Records with scene code
—————
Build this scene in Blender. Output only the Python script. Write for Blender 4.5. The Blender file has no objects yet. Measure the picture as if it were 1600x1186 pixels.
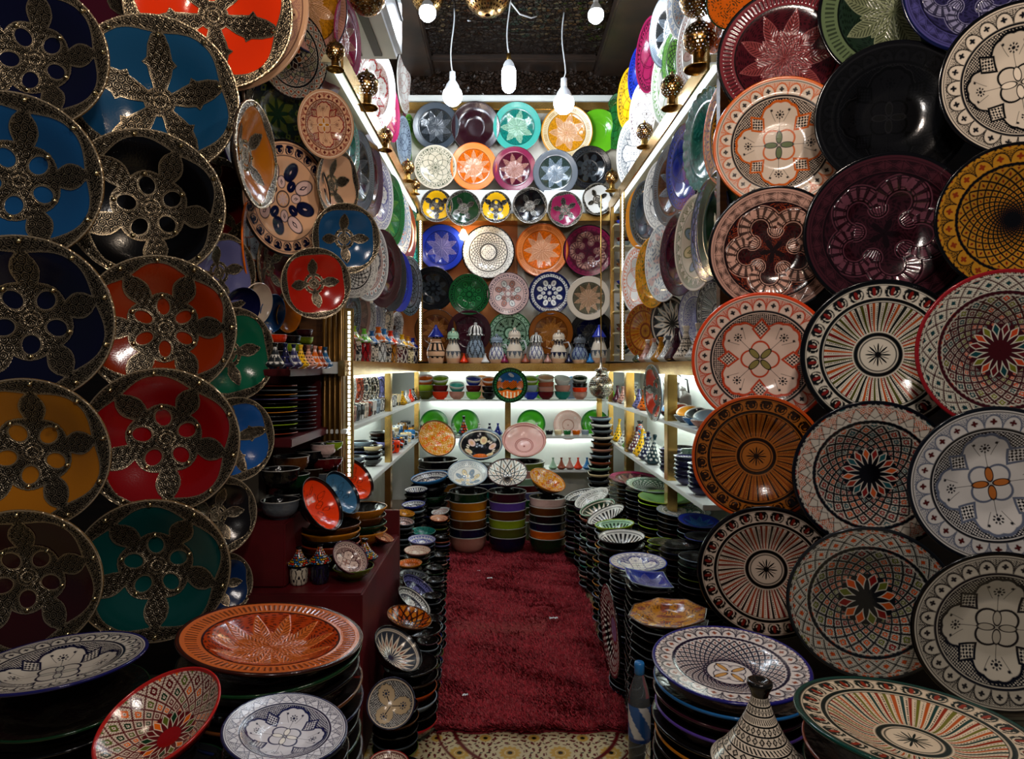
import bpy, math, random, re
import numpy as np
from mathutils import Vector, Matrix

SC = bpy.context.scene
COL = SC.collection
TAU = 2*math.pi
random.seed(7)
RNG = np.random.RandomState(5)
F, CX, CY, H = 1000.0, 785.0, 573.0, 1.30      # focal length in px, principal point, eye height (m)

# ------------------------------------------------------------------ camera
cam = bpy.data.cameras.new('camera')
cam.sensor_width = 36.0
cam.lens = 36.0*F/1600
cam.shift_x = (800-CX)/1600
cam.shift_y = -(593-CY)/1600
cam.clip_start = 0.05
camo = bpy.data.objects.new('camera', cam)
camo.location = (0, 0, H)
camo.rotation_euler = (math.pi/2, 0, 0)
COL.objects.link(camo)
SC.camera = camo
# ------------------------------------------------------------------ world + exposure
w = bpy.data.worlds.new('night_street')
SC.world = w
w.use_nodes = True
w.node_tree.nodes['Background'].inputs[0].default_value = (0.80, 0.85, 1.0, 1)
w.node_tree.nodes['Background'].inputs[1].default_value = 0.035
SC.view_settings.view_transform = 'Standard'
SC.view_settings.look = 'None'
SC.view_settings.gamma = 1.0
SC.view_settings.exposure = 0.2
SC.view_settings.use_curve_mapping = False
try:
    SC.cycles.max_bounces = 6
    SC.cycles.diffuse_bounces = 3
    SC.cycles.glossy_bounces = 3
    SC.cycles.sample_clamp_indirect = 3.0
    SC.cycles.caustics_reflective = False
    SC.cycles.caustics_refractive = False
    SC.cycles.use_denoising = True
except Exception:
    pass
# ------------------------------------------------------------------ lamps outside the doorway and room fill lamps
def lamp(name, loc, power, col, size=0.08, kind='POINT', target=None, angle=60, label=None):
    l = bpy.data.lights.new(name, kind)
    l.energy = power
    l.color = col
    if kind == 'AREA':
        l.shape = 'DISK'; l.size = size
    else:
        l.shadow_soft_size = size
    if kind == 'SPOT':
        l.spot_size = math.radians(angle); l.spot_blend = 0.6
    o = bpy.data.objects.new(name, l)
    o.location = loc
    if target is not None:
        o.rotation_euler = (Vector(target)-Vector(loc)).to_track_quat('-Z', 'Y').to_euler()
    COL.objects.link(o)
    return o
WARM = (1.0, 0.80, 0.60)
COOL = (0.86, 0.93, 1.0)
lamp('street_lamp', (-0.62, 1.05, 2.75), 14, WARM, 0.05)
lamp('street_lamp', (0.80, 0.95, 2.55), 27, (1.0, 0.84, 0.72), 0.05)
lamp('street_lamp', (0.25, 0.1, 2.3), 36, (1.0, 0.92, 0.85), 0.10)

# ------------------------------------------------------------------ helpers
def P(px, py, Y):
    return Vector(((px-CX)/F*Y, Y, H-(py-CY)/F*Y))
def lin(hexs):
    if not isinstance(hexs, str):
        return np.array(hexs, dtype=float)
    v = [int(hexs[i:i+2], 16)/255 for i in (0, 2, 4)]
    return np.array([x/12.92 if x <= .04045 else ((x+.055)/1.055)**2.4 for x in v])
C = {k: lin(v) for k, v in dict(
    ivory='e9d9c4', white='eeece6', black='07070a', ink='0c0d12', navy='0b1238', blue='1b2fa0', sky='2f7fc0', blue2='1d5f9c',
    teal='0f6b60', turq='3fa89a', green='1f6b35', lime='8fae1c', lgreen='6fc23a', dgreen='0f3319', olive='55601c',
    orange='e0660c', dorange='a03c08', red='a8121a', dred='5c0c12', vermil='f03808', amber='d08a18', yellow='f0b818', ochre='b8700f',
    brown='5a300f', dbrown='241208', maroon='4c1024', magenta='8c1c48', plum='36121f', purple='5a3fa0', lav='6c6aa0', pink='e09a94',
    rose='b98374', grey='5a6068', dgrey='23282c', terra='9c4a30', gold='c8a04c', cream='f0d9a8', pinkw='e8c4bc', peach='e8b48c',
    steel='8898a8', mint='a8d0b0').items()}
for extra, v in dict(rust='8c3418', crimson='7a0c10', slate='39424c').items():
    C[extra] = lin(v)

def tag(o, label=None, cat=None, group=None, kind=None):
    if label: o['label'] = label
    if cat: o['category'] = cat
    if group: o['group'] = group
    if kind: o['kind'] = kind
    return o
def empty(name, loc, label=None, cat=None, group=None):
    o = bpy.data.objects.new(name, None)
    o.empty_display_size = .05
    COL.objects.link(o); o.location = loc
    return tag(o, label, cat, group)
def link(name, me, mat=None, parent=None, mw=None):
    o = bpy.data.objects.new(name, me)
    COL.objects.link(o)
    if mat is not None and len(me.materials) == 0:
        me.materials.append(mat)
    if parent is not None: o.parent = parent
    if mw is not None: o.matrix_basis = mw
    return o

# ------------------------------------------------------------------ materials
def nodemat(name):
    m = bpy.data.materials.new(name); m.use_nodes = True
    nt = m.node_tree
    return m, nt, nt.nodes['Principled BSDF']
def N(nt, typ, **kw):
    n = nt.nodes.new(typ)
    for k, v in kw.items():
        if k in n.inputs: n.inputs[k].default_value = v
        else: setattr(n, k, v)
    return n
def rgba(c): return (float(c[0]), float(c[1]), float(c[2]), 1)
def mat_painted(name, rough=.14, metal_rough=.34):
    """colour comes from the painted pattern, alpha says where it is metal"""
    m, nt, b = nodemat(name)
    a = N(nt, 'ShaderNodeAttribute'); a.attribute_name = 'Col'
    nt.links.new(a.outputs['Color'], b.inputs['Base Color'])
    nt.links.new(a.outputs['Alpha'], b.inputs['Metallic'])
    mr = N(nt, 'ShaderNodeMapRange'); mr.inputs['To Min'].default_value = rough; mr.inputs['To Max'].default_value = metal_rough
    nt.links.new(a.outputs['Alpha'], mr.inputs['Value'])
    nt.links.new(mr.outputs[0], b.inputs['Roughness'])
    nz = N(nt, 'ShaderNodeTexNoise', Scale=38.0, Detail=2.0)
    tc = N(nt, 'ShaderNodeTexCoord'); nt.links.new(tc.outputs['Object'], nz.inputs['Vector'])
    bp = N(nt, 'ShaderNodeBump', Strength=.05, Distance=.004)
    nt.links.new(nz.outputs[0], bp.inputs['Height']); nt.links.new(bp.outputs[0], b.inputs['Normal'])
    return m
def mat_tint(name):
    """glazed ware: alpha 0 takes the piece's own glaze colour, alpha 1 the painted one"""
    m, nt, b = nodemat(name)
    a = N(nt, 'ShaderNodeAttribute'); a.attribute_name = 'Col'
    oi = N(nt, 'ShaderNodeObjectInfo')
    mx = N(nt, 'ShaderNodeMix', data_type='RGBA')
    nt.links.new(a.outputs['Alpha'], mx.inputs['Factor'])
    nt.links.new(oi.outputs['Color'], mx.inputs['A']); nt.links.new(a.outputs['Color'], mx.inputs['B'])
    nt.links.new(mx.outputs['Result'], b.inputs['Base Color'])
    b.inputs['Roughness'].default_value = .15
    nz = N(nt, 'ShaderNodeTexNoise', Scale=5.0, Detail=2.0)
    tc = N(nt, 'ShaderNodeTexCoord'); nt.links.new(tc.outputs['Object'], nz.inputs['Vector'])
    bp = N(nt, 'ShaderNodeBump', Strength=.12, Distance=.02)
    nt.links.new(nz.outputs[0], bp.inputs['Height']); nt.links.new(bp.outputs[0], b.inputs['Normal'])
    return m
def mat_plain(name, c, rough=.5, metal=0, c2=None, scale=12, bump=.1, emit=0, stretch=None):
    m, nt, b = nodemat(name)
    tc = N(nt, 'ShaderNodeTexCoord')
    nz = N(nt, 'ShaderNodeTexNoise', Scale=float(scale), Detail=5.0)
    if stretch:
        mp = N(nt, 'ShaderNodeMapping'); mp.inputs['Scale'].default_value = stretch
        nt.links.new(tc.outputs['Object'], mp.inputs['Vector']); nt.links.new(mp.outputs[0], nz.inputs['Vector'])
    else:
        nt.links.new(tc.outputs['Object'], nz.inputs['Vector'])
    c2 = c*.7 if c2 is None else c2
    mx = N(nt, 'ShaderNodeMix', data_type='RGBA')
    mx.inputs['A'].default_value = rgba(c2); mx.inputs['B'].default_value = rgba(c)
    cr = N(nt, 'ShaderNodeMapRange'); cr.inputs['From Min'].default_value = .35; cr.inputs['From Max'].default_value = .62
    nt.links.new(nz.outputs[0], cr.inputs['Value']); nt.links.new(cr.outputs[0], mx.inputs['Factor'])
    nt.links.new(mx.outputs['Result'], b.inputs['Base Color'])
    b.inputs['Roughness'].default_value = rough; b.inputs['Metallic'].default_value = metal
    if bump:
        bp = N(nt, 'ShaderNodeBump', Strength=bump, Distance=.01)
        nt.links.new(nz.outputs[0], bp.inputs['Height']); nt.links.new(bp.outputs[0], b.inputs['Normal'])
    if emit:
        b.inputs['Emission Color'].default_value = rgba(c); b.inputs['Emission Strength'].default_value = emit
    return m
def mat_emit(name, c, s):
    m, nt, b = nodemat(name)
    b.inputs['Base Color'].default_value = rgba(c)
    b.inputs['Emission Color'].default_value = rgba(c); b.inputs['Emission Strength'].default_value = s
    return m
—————
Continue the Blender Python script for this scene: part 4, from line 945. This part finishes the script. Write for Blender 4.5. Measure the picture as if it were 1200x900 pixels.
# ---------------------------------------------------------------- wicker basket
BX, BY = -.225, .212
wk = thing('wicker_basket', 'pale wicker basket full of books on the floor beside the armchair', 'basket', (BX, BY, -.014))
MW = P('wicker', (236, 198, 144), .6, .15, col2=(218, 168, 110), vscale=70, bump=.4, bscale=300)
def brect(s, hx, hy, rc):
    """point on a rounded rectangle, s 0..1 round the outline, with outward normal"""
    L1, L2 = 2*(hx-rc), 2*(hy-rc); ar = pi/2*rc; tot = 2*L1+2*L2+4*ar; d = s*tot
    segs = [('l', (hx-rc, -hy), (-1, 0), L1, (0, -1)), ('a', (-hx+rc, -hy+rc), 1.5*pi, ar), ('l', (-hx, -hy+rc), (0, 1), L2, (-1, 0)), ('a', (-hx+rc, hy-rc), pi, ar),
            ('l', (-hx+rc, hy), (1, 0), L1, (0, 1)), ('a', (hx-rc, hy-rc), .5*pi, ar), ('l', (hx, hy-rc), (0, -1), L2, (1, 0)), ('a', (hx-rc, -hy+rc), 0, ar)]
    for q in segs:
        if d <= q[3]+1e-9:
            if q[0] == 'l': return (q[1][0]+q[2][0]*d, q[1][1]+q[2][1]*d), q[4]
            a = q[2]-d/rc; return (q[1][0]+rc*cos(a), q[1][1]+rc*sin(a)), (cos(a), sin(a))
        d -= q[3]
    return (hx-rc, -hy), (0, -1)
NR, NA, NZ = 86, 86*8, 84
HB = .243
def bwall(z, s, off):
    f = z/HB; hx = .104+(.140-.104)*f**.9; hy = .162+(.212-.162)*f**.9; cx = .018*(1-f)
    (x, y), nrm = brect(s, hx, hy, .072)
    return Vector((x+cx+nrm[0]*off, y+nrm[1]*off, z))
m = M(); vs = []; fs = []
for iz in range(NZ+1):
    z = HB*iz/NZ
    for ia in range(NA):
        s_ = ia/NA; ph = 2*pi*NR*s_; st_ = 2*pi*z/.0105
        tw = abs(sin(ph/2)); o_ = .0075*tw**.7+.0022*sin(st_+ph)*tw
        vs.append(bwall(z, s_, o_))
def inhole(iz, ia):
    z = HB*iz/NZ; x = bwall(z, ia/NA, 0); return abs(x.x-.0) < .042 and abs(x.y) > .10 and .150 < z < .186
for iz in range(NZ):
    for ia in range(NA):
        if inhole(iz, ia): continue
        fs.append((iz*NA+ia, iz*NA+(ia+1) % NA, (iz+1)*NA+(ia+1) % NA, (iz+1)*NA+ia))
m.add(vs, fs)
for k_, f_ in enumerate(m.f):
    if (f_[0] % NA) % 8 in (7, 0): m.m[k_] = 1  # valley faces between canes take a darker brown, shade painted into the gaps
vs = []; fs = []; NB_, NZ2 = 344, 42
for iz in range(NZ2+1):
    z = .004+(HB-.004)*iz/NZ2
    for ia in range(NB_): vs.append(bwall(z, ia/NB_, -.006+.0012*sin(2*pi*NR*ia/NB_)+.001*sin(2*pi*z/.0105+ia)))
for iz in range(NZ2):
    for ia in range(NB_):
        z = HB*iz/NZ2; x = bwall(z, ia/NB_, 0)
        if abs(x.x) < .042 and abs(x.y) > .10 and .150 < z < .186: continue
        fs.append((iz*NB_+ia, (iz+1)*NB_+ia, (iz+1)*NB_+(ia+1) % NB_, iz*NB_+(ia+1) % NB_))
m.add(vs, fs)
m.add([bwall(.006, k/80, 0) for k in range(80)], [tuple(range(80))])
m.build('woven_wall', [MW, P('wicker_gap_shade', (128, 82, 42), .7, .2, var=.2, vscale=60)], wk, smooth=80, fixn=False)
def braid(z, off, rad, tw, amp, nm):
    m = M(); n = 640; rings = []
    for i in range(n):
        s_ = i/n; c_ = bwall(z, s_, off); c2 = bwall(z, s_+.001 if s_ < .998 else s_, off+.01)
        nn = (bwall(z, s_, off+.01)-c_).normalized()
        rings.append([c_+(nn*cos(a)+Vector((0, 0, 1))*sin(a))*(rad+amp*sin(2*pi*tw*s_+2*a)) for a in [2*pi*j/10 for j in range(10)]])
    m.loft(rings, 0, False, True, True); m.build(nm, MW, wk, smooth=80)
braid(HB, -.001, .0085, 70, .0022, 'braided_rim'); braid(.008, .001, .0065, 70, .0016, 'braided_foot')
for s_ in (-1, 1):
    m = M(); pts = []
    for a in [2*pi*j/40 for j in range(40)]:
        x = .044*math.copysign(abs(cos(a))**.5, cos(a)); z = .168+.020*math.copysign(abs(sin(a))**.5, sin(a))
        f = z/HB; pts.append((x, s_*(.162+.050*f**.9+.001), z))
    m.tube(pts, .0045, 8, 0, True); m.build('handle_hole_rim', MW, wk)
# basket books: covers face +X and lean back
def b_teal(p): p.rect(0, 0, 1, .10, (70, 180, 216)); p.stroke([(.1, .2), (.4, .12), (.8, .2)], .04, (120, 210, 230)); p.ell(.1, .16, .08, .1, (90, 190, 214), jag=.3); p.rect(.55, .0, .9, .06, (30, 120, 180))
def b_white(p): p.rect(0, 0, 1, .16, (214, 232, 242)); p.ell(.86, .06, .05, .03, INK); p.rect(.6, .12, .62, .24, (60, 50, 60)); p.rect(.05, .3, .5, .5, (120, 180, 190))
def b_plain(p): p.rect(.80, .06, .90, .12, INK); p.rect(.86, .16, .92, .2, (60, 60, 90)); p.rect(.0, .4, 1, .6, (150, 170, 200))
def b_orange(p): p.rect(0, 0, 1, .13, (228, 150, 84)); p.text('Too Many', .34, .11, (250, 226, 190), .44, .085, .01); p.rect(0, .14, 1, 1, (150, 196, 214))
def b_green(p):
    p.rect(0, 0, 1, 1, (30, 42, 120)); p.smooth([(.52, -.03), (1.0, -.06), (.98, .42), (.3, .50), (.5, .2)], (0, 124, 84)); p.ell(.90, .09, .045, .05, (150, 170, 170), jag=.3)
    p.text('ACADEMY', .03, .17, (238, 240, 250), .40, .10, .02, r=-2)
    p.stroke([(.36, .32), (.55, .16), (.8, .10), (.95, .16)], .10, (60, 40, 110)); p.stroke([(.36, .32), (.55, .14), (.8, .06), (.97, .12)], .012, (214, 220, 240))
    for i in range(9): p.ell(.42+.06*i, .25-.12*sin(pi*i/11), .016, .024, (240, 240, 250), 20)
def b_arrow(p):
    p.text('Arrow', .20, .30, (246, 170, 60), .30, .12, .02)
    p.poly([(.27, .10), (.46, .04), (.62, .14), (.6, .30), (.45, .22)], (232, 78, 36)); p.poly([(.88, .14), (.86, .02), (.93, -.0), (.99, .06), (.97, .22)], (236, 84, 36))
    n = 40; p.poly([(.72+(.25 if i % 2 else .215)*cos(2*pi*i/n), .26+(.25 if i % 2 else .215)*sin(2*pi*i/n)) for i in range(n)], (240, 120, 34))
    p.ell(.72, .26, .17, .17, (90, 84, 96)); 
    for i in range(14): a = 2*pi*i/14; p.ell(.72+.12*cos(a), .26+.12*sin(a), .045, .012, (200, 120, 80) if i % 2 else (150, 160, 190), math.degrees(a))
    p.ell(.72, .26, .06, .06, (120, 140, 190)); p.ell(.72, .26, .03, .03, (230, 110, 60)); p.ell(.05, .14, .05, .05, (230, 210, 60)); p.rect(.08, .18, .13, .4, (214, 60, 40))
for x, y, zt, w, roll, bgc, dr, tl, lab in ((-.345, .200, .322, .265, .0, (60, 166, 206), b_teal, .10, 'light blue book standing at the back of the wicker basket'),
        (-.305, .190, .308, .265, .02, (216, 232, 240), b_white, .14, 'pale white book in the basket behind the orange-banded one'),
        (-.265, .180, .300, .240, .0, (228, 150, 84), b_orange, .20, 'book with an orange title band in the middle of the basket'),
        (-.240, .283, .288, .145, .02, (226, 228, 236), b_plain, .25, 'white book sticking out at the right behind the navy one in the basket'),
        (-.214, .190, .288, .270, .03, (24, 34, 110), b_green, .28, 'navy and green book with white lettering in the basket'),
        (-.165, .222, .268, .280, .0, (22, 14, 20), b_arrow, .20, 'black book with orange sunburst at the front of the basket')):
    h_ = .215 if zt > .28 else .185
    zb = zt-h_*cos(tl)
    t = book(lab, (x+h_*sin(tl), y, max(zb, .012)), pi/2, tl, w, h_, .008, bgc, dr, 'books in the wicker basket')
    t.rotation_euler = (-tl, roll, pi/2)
—————
• **Exercise description**: Leave the pictures out and print, exactly as written, every line from the one holding "Build this scene" down to the one holding "from mathutils import Vector, Matrix", both of those included.

• **Response for this exercise**:
Build this scene in Blender. Output only the Python script. Write for Blender 4.5. The Blender file has no objects yet. Measure the picture as if it were 1600x1186 pixels.
import bpy, math, random, re
import numpy as np
from mathutils import Vector, Matrix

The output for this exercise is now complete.